[·], 2020
AQR Funds
[Address]
[Acquiring Fund]
[Address]
[Target Fund]
[Address]
Ladies and Gentlemen:
We have acted as U.S. counsel to AQR Funds, a registered investment company organized as a Delaware statutory trust (the “Trust”), on behalf of its series, [•] (the “Target Fund”), and the Trust, on behalf of its series, [•] (the “Acquiring Fund”), in connection with the proposed reorganization of the Target Fund and the Acquiring Fund (such reorganization, the “Reorganization”), upon the terms and conditions set forth in the Agreement and Plan of Reorganization, dated as of [·], 2020 (the “Reorganization Agreement”), by and between the Trust, on behalf of the Target Fund, and the Trust, on behalf of the Acquiring Fund. For purposes of this opinion, capitalized terms used and not otherwise defined herein shall have the meaning ascribed thereto in the Reorganization Agreement. The time at which the Reorganization becomes effective is hereafter referred to as the “Effective Time.” This opinion is being delivered pursuant to Section 8.5 of the Reorganization Agreement.
We have examined (i) the Reorganization Agreement, (ii) the registration statement on Form N-14 (Registration No. [●]) (as amended, the “Registration Statement”), including the Combined Information Statement/Prospectus contained therein, filed by the Trust, on behalf of the Acquiring Fund, with the Securities and Exchange Commission under the Securities Act of 1933, as amended, relating to the Reorganization and (iii) the representation letters of the Trust, on behalf of each of the Acquiring Fund and the Target Fund, delivered to us in connection with this opinion (the “Representation Letters”). In addition, we have examined, and have relied as to matters of fact upon, originals, or duplicates or certified or conformed copies, of such records, agreements, documents and other instruments and such certificates or comparable documents of public officials and of officers and representatives of the Trust, on behalf of each of the Acquiring Fund and the Target Fund, and have made such other and further investigations as we have deemed necessary or appropriate as a basis for the opinion hereinafter set forth. In such examination, we have assumed the genuineness of all signatures, the legal capacity of natural persons, the authenticity of all documents submitted to us as originals, the conformity to original documents of all documents submitted to us as duplicates or certified or conformed copies, and the authenticity of the originals of such latter documents.
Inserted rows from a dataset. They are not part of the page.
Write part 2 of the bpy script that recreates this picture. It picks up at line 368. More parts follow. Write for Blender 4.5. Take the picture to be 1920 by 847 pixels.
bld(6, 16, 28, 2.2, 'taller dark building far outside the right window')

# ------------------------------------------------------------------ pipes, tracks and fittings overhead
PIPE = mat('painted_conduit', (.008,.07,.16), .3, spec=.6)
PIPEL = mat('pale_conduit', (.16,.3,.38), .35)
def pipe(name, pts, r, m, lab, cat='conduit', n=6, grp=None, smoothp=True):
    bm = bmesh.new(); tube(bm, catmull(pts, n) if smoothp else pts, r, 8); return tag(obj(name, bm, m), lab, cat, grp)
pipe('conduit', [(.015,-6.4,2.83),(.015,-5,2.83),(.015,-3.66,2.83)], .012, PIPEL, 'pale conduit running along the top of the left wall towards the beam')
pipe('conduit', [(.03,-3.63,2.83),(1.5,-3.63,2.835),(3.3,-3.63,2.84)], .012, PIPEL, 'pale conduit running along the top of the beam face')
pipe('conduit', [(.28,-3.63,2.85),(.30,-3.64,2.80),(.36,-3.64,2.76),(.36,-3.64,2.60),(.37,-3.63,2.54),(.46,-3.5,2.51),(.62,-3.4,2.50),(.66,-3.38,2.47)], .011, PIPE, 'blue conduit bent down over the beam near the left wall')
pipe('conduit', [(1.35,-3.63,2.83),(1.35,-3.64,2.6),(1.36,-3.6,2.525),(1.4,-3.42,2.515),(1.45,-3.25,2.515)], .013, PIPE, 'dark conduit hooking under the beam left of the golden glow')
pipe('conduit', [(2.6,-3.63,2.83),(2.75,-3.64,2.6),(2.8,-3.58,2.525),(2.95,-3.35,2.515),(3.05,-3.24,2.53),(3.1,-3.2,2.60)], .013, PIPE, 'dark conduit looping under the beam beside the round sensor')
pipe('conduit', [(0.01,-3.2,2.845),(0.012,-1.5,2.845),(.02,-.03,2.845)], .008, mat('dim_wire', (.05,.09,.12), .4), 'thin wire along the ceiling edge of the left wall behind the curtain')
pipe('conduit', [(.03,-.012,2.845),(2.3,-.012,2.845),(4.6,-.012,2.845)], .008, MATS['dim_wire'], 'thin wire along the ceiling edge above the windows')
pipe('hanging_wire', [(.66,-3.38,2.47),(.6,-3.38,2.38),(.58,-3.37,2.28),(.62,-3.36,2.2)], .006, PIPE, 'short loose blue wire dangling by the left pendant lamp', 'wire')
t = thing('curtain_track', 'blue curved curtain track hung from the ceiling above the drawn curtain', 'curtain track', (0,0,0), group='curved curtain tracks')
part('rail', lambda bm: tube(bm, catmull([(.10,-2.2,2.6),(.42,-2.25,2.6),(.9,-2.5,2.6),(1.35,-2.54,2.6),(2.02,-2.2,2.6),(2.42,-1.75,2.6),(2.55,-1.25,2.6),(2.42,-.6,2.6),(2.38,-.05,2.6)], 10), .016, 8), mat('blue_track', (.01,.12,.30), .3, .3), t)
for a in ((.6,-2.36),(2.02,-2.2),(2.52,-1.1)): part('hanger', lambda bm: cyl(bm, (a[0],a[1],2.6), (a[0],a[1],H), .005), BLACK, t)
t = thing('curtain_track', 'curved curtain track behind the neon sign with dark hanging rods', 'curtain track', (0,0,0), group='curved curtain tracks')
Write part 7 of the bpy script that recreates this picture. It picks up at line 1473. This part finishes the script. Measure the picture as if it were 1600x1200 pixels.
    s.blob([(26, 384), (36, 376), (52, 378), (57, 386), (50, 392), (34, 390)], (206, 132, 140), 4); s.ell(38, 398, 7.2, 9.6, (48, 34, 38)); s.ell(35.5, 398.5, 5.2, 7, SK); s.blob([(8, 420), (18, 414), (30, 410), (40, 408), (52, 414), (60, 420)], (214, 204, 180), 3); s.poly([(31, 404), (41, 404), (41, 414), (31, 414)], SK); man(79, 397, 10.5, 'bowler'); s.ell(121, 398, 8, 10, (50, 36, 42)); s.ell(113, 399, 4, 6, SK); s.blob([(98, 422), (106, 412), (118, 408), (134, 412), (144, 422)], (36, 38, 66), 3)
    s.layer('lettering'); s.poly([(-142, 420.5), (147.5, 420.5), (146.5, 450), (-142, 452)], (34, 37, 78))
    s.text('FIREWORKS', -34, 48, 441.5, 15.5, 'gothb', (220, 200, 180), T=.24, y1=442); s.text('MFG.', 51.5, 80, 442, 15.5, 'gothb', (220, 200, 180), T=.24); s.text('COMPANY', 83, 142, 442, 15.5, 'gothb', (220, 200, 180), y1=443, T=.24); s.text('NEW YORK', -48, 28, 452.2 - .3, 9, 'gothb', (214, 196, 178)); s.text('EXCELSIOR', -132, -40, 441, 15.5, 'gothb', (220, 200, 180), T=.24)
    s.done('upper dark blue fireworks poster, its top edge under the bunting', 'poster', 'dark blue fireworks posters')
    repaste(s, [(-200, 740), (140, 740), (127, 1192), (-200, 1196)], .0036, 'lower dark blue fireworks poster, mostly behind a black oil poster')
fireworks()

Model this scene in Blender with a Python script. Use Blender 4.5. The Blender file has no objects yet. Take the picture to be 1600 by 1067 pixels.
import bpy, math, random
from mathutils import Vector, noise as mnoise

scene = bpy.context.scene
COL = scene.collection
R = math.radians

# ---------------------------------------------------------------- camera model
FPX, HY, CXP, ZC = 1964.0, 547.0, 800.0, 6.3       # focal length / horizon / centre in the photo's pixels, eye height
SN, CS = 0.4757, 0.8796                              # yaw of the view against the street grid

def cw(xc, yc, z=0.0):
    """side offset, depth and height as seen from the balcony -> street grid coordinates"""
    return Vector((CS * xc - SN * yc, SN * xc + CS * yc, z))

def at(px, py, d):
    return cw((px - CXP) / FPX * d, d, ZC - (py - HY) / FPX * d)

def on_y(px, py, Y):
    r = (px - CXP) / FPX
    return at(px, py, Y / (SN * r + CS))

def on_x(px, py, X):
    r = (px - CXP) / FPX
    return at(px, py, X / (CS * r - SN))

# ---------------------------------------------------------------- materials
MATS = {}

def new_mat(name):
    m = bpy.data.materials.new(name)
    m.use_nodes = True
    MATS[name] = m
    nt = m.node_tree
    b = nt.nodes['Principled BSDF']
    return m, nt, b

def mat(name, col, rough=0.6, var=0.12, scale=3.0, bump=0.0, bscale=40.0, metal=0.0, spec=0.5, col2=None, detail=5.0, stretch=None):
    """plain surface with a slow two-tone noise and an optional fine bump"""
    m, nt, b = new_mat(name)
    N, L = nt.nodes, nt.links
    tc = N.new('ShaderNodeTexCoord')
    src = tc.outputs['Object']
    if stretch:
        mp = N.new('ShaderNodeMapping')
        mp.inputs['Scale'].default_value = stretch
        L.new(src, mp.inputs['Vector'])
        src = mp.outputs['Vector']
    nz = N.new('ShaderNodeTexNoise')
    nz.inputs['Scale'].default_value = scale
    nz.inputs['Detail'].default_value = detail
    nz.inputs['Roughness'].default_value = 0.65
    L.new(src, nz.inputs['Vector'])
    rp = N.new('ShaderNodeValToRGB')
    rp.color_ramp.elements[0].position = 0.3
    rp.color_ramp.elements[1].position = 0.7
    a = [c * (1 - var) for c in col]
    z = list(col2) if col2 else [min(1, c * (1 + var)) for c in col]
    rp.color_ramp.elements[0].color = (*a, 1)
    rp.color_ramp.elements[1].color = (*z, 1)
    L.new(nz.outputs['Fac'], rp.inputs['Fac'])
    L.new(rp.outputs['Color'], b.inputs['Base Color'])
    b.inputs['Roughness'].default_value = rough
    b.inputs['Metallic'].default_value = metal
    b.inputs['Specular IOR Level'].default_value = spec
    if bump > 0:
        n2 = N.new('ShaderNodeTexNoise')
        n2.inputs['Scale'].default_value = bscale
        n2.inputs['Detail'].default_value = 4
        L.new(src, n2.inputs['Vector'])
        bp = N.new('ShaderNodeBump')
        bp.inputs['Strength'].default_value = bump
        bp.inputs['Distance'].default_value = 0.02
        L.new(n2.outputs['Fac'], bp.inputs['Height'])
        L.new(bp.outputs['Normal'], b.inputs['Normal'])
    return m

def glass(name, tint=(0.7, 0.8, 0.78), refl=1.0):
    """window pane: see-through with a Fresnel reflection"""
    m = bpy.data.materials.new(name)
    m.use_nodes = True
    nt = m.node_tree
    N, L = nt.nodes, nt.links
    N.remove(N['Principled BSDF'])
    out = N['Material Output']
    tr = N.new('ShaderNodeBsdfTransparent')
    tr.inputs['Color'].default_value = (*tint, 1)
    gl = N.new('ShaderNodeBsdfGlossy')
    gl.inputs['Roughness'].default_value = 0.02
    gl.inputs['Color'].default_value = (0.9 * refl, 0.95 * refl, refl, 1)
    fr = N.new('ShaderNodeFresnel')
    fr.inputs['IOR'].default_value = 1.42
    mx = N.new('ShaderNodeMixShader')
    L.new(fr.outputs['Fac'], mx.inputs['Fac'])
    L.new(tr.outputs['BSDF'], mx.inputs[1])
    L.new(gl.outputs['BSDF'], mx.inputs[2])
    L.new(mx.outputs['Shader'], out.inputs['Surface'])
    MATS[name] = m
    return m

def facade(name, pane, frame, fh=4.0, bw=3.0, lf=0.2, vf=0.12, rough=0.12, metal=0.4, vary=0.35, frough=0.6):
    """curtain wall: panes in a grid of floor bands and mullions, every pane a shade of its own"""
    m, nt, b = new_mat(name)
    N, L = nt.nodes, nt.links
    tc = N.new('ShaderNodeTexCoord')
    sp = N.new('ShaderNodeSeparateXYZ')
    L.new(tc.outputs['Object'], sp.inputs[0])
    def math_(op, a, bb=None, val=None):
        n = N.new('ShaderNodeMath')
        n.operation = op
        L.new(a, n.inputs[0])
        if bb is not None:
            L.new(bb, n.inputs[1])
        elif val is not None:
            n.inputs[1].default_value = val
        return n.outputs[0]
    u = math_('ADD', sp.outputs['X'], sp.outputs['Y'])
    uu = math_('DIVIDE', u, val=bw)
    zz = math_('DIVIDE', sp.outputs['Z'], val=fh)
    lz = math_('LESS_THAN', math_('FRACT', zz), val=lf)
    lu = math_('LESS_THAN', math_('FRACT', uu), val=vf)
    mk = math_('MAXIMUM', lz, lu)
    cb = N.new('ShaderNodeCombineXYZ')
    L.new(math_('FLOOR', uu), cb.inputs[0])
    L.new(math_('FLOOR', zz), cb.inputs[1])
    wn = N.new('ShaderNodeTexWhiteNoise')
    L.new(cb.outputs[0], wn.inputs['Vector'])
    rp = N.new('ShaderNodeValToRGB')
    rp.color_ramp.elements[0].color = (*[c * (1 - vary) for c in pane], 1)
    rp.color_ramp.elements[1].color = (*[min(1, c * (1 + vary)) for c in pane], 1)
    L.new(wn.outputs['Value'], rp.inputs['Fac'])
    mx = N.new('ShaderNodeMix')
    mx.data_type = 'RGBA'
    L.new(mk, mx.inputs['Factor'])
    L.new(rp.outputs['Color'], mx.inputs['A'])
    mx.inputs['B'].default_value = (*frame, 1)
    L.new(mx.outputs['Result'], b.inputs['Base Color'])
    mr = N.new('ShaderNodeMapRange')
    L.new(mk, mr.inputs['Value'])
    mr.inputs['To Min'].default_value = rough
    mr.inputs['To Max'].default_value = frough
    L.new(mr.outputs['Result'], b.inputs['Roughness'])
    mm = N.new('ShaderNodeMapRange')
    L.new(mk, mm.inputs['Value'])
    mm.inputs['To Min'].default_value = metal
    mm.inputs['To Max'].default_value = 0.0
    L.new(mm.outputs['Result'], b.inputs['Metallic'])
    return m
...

In rendering such opinion, we have assumed, with your permission, that (i) the Reorganization will be effected in accordance with the Reorganization Agreement, (ii) the statements concerning the Reorganization set forth in the Reorganization Agreement and the Registration Statement are true, complete and correct and will remain true, complete and correct at all times up to and including the Effective Time, (iii) the representations made by the Trust, on behalf of each of the Acquiring Fund and the Target Fund, in its respective Representation Letters are true, complete and correct and will remain true, complete and correct at all times up to and
including the Effective Time, and (iv) any representations made in the Reorganization Agreement or the Representation Letters “to the knowledge of”, or based on the belief of the Trust, on behalf of the Acquiring Fund and/or the Target Fund, are true, complete and correct and will remain true, complete and correct at all times up to and including the Effective Time, in each case without such qualification. We have also assumed that the Trust, on behalf of each of the Acquiring Fund and the Target Fund, has complied with and, if applicable, will continue to comply with, its respective covenants contained in the Reorganization Agreement at all times up to and including the Effective Time.
Based upon the foregoing, and subject to the qualifications, assumptions and limitations stated herein, we are of the opinion that the Reorganization will qualify as a “reorganization” within the meaning of Section 368(a) of the Internal Revenue Code of 1986, as amended (the “Code”).
We express our opinion herein only as to those matters specifically set forth above and no opinion should be inferred as to the tax consequences of the Reorganization under any state, local or foreign law, or with respect to other areas of U.S. federal taxation. We do not express any opinion herein concerning any law other than U.S. federal income tax law.
Our opinion is based on the Code, United States Treasury regulations, administrative interpretations and judicial precedents as of the date hereof. If there is any subsequent change in the applicable law or regulations, or if there are subsequently any new applicable administrative or judicial interpretations of the law or regulations, or if there are any changes in the facts or circumstances surrounding the Reorganization, the opinion expressed herein may become inapplicable.
This opinion letter is rendered to you in connection with the above-described transaction. This opinion may not be relied upon by you for any other purposes, or relied upon by any other person, firm or corporation without our prior written consent.
We hereby consent to the filing of this opinion letter as Exhibit [•] to the Registration Statement, and to the references to our firm name therein.